Dataset excerpt:
--- Begin ---
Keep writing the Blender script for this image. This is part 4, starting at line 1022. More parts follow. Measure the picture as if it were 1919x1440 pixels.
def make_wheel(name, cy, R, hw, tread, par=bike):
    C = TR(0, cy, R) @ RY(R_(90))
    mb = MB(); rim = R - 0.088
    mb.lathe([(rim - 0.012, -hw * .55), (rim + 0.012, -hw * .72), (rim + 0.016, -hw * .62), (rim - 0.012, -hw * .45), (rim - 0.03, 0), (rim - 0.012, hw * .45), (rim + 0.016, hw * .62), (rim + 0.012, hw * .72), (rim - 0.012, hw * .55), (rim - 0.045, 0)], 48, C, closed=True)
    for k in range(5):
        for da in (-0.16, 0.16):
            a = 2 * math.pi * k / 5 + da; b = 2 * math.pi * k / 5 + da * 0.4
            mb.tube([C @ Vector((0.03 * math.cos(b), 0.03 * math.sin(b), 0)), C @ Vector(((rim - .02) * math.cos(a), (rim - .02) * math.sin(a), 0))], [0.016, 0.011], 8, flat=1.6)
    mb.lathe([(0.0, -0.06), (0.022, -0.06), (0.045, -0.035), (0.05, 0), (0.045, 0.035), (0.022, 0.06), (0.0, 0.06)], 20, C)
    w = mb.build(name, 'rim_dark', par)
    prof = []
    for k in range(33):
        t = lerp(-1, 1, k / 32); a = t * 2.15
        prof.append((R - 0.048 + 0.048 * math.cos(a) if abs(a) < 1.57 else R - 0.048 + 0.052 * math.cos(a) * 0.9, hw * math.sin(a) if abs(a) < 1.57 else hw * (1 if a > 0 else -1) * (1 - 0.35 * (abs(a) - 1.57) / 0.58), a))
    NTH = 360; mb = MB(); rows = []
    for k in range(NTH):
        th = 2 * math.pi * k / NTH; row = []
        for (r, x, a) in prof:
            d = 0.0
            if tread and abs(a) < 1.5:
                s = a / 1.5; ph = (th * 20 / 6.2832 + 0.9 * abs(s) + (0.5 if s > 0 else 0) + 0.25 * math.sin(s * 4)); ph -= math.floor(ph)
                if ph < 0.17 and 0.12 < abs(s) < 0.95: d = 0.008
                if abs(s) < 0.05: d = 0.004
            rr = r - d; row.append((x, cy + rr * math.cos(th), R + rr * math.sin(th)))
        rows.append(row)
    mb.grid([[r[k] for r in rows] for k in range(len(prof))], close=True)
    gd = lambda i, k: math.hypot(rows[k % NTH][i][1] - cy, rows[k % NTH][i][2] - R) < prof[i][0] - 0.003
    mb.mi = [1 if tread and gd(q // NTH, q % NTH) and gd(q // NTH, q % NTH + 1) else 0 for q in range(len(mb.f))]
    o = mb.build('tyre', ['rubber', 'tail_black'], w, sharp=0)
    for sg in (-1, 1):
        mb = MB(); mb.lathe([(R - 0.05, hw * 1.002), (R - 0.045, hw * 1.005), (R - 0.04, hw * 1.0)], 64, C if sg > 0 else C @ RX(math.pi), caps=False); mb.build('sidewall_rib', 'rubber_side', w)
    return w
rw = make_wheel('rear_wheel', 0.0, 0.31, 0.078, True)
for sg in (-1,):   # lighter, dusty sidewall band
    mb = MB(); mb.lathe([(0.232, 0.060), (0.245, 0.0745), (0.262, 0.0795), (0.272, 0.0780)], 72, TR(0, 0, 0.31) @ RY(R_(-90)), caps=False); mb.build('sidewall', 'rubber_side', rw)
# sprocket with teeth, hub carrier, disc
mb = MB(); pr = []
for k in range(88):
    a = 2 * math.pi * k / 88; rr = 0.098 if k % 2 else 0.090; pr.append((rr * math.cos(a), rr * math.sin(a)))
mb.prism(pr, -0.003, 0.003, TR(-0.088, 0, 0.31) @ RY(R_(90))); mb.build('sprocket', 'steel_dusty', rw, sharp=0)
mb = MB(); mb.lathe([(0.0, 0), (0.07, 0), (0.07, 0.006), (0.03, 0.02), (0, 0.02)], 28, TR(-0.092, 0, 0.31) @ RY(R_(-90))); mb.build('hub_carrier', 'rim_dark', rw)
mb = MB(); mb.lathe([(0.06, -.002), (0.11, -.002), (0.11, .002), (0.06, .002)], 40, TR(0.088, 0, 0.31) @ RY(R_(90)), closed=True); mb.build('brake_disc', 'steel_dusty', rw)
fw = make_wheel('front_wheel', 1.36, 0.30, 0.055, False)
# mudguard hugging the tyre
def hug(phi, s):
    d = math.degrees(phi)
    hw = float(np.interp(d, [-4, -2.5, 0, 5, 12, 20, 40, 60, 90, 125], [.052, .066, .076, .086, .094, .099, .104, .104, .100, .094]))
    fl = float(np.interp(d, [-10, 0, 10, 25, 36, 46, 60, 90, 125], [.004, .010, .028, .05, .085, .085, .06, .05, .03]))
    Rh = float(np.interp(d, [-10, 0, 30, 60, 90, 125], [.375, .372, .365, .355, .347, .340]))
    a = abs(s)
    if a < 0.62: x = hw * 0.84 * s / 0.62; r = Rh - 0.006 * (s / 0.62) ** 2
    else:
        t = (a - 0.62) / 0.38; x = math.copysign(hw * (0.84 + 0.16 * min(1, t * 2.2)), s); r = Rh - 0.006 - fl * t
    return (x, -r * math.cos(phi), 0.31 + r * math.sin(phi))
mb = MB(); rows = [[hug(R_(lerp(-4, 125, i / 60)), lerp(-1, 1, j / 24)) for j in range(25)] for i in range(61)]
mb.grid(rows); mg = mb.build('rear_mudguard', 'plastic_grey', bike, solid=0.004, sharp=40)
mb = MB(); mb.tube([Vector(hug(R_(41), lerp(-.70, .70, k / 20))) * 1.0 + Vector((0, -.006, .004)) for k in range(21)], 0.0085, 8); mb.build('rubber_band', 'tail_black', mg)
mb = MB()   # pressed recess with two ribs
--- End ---
Your instructions: Each line of the material above must be retyped precisely.

Correct answer:
Keep writing the Blender script for this image. This is part 4, starting at line 1022. More parts follow. Measure the picture as if it were 1919x1440 pixels.
def make_wheel(name, cy, R, hw, tread, par=bike):
    C = TR(0, cy, R) @ RY(R_(90))
    mb = MB(); rim = R - 0.088
    mb.lathe([(rim - 0.012, -hw * .55), (rim + 0.012, -hw * .72), (rim + 0.016, -hw * .62), (rim - 0.012, -hw * .45), (rim - 0.03, 0), (rim - 0.012, hw * .45), (rim + 0.016, hw * .62), (rim + 0.012, hw * .72), (rim - 0.012, hw * .55), (rim - 0.045, 0)], 48, C, closed=True)
    for k in range(5):
        for da in (-0.16, 0.16):
            a = 2 * math.pi * k / 5 + da; b = 2 * math.pi * k / 5 + da * 0.4
            mb.tube([C @ Vector((0.03 * math.cos(b), 0.03 * math.sin(b), 0)), C @ Vector(((rim - .02) * math.cos(a), (rim - .02) * math.sin(a), 0))], [0.016, 0.011], 8, flat=1.6)
    mb.lathe([(0.0, -0.06), (0.022, -0.06), (0.045, -0.035), (0.05, 0), (0.045, 0.035), (0.022, 0.06), (0.0, 0.06)], 20, C)
    w = mb.build(name, 'rim_dark', par)
    prof = []
    for k in range(33):
        t = lerp(-1, 1, k / 32); a = t * 2.15
        prof.append((R - 0.048 + 0.048 * math.cos(a) if abs(a) < 1.57 else R - 0.048 + 0.052 * math.cos(a) * 0.9, hw * math.sin(a) if abs(a) < 1.57 else hw * (1 if a > 0 else -1) * (1 - 0.35 * (abs(a) - 1.57) / 0.58), a))
    NTH = 360; mb = MB(); rows = []
    for k in range(NTH):
        th = 2 * math.pi * k / NTH; row = []
        for (r, x, a) in prof:
            d = 0.0
            if tread and abs(a) < 1.5:
                s = a / 1.5; ph = (th * 20 / 6.2832 + 0.9 * abs(s) + (0.5 if s > 0 else 0) + 0.25 * math.sin(s * 4)); ph -= math.floor(ph)
                if ph < 0.17 and 0.12 < abs(s) < 0.95: d = 0.008
                if abs(s) < 0.05: d = 0.004
            rr = r - d; row.append((x, cy + rr * math.cos(th), R + rr * math.sin(th)))
        rows.append(row)
    mb.grid([[r[k] for r in rows] for k in range(len(prof))], close=True)
    gd = lambda i, k: math.hypot(rows[k % NTH][i][1] - cy, rows[k % NTH][i][2] - R) < prof[i][0] - 0.003
    mb.mi = [1 if tread and gd(q // NTH, q % NTH) and gd(q // NTH, q % NTH + 1) else 0 for q in range(len(mb.f))]
    o = mb.build('tyre', ['rubber', 'tail_black'], w, sharp=0)
    for sg in (-1, 1):
        mb = MB(); mb.lathe([(R - 0.05, hw * 1.002), (R - 0.045, hw * 1.005), (R - 0.04, hw * 1.0)], 64, C if sg > 0 else C @ RX(math.pi), caps=False); mb.build('sidewall_rib', 'rubber_side', w)
    return w
rw = make_wheel('rear_wheel', 0.0, 0.31, 0.078, True)
for sg in (-1,):   # lighter, dusty sidewall band
    mb = MB(); mb.lathe([(0.232, 0.060), (0.245, 0.0745), (0.262, 0.0795), (0.272, 0.0780)], 72, TR(0, 0, 0.31) @ RY(R_(-90)), caps=False); mb.build('sidewall', 'rubber_side', rw)
# sprocket with teeth, hub carrier, disc
mb = MB(); pr = []
for k in range(88):
    a = 2 * math.pi * k / 88; rr = 0.098 if k % 2 else 0.090; pr.append((rr * math.cos(a), rr * math.sin(a)))
mb.prism(pr, -0.003, 0.003, TR(-0.088, 0, 0.31) @ RY(R_(90))); mb.build('sprocket', 'steel_dusty', rw, sharp=0)
mb = MB(); mb.lathe([(0.0, 0), (0.07, 0), (0.07, 0.006), (0.03, 0.02), (0, 0.02)], 28, TR(-0.092, 0, 0.31) @ RY(R_(-90))); mb.build('hub_carrier', 'rim_dark', rw)
mb = MB(); mb.lathe([(0.06, -.002), (0.11, -.002), (0.11, .002), (0.06, .002)], 40, TR(0.088, 0, 0.31) @ RY(R_(90)), closed=True); mb.build('brake_disc', 'steel_dusty', rw)
fw = make_wheel('front_wheel', 1.36, 0.30, 0.055, False)
# mudguard hugging the tyre
def hug(phi, s):
    d = math.degrees(phi)
    hw = float(np.interp(d, [-4, -2.5, 0, 5, 12, 20, 40, 60, 90, 125], [.052, .066, .076, .086, .094, .099, .104, .104, .100, .094]))
    fl = float(np.interp(d, [-10, 0, 10, 25, 36, 46, 60, 90, 125], [.004, .010, .028, .05, .085, .085, .06, .05, .03]))
    Rh = float(np.interp(d, [-10, 0, 30, 60, 90, 125], [.375, .372, .365, .355, .347, .340]))
    a = abs(s)
    if a < 0.62: x = hw * 0.84 * s / 0.62; r = Rh - 0.006 * (s / 0.62) ** 2
    else:
        t = (a - 0.62) / 0.38; x = math.copysign(hw * (0.84 + 0.16 * min(1, t * 2.2)), s); r = Rh - 0.006 - fl * t
    return (x, -r * math.cos(phi), 0.31 + r * math.sin(phi))
mb = MB(); rows = [[hug(R_(lerp(-4, 125, i / 60)), lerp(-1, 1, j / 24)) for j in range(25)] for i in range(61)]
mb.grid(rows); mg = mb.build('rear_mudguard', 'plastic_grey', bike, solid=0.004, sharp=40)
mb = MB(); mb.tube([Vector(hug(R_(41), lerp(-.70, .70, k / 20))) * 1.0 + Vector((0, -.006, .004)) for k in range(21)], 0.0085, 8); mb.build('rubber_band', 'tail_black', mg)
mb = MB()   # pressed recess with two ribs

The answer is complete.